I agree with a lot of this, aaaand the fully sung setting of Eucharistic Prayer C that’s in the accompanist’s version of the hymnal kind of changed my mind recently! It just really really worked and really flowed well when everyone is singing all the pieces/responses. 😍
It was truly wonderful. I think modern-language hymns are starting to grow on me after we sang "Earth and All Stars". As silly as modern hymns are, they are truly sincere in calling the faithful to worship God. There is nothing like unabashedly praising the Lord without shame or reluctance. Amen!
We had a Rogation procession to the Memorial Garden and sand the Taize Vení Sancte Spiritus, with handbell accompaniment. All my favorite Rogation hymns. And a good sized congregation that included 14 kids/teens in our small congregation. After church the little ones gave our new playground climber+
2/ its inaugural work out. And a woman from the neighborhood (for whom I did a family funeral) came by with her 1.5 year old while we were on the playground and was inquiring about baptism for her daughter! ❤️
After doing deacon’s Mass last week and wisdom teeth extraction on Friday, I was toying with the idea of taking a rest day today to recover. Unfortunately, our supply priest fell ill, our “in residence” priest had a prior engagement, so we did MP with the Great Litany
I told our wardens we were leaning into the English Reformed side of the tradition today (we are rather High Church, but I’d quibble over charges of being AC lol)
I’m in charge of safe kids training, and I has to jump outta my pew to join children’s church out to the Sunday school room this morning, cuz there was no second person. So I missed the sermon.
Wonderful! An amazingly full house for a holiday weekend when the city feels pretty empty. Great hymns, including the Battle Hymn of the Republic. A young man new to the congregation with a gorgeous voice sat in the row behind me and supported the congregational singing.
We celebrated kids of the parish who are graduating from high school and gave them small scholarships. And there is a sense of joy and relief that our rector has decided to delay her retirement until a year from now.

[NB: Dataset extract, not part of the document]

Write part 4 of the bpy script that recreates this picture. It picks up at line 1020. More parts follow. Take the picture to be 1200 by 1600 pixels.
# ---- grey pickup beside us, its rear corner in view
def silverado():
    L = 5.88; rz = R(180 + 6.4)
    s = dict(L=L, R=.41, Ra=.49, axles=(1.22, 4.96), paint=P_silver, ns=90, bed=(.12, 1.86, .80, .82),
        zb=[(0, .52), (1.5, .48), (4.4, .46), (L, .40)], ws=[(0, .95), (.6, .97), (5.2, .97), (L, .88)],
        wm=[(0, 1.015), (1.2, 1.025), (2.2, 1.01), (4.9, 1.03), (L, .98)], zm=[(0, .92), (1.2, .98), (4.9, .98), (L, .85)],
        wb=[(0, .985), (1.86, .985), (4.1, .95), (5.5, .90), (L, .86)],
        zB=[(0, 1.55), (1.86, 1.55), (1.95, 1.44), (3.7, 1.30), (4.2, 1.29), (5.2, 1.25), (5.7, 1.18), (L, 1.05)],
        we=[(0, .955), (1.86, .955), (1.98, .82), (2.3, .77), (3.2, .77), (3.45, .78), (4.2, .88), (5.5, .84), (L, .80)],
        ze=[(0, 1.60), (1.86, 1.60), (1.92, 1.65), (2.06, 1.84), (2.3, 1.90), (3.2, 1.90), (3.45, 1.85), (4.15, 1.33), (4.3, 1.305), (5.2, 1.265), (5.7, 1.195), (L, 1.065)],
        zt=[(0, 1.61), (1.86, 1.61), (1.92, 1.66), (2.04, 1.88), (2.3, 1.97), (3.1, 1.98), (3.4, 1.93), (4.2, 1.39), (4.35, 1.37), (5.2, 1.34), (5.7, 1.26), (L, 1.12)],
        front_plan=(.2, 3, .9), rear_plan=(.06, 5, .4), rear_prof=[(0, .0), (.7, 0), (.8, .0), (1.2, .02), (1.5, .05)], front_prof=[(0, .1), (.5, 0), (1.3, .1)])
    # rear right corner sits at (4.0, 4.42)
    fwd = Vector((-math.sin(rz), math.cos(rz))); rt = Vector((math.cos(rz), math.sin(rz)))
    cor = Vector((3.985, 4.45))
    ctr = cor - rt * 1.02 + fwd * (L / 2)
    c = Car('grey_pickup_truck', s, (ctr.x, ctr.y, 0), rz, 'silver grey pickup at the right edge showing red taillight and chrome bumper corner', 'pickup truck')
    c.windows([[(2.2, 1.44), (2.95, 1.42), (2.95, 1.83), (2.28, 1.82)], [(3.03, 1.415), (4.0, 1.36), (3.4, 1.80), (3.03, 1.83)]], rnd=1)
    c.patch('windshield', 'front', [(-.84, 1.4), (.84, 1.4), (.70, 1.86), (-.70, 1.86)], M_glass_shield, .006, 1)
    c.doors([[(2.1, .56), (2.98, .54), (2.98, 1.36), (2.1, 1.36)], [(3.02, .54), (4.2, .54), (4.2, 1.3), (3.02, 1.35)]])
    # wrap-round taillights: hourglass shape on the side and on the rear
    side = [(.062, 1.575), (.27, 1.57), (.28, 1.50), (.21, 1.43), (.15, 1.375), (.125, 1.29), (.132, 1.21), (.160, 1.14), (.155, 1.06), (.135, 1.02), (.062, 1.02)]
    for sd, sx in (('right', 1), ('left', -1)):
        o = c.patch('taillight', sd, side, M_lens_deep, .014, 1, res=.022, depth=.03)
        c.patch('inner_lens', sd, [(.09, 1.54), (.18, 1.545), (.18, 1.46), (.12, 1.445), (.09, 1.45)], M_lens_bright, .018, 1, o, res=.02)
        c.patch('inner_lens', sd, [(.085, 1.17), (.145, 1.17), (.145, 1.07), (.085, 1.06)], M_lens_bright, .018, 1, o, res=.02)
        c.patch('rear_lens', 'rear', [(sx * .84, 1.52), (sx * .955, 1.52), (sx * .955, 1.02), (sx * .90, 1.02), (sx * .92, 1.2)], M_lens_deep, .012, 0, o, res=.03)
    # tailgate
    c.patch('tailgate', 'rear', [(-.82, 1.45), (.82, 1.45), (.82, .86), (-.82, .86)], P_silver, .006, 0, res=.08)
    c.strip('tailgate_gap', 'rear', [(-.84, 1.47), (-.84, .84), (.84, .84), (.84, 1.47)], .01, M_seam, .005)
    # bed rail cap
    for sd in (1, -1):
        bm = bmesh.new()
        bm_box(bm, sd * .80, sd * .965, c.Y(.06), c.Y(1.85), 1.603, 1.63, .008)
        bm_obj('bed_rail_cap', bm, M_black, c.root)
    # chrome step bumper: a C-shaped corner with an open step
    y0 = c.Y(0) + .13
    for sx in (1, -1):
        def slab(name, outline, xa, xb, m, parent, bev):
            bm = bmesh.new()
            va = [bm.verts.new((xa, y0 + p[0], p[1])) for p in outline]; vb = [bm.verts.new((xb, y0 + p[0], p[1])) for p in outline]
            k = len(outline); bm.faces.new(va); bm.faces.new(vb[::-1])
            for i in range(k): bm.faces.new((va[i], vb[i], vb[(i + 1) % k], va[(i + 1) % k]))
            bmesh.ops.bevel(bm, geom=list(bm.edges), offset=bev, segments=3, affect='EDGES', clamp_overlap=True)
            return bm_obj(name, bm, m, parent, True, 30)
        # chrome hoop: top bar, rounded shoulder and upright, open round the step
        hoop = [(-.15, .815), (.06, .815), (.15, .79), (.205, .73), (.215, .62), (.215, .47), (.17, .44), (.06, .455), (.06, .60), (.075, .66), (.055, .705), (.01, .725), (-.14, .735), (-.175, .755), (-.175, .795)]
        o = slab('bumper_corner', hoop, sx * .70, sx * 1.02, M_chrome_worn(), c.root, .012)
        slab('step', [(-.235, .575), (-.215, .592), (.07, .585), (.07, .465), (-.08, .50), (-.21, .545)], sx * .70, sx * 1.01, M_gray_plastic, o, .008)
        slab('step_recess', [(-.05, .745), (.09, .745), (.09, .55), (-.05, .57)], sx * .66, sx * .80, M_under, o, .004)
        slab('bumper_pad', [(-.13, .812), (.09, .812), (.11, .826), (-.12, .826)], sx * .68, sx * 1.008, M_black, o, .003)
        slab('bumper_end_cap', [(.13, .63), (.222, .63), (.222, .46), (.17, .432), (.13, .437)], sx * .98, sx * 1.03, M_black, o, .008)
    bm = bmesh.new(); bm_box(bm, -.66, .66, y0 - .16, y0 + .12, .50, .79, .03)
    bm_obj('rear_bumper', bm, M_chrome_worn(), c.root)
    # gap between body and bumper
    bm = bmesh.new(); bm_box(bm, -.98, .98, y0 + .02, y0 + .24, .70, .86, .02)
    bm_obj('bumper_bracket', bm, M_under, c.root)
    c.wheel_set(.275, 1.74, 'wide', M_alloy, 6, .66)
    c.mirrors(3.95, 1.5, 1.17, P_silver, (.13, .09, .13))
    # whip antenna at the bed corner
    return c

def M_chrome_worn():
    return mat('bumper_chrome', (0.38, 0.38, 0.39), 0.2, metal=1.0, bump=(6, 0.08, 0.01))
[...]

There is a general feeling that with so much uncertainty in the lives of our congregation full of federal employees, immigrants, and LGBTQ+ folk, we could do without the uncertainty of changing clergy this year.
Online at 10:30 EDT at St. John the Divine NYC, lay Canon Stephen Nicholas, M.D., preached a bold and outstanding sermon. At 10:15 PDT in person at St. Gregory's, Long Beach, CA, was also uplifting. Nothing can replace Sacrament and fellowship face to face.
Great! One of our favorite supply priests. Fabulous sermon. Decent attendance for a holiday weekend. Recessional was Jesus Christ is risen today which made me scratch my head when I got the music schedule from our organist but it really worked!
Good sermon about asking oneself “are you ready” in the life of discipleship while holding the hope of Revelation and the peace of Jesus. People are excited about the next class I’m planning. I was upset that the final hymn was patriotic so I left for coffee hour early rather than sitting thru it.
I suppose that there would be some people who might be upset that we did not do patriotic stuff today…but they probably wouldn’t attend my church anyway!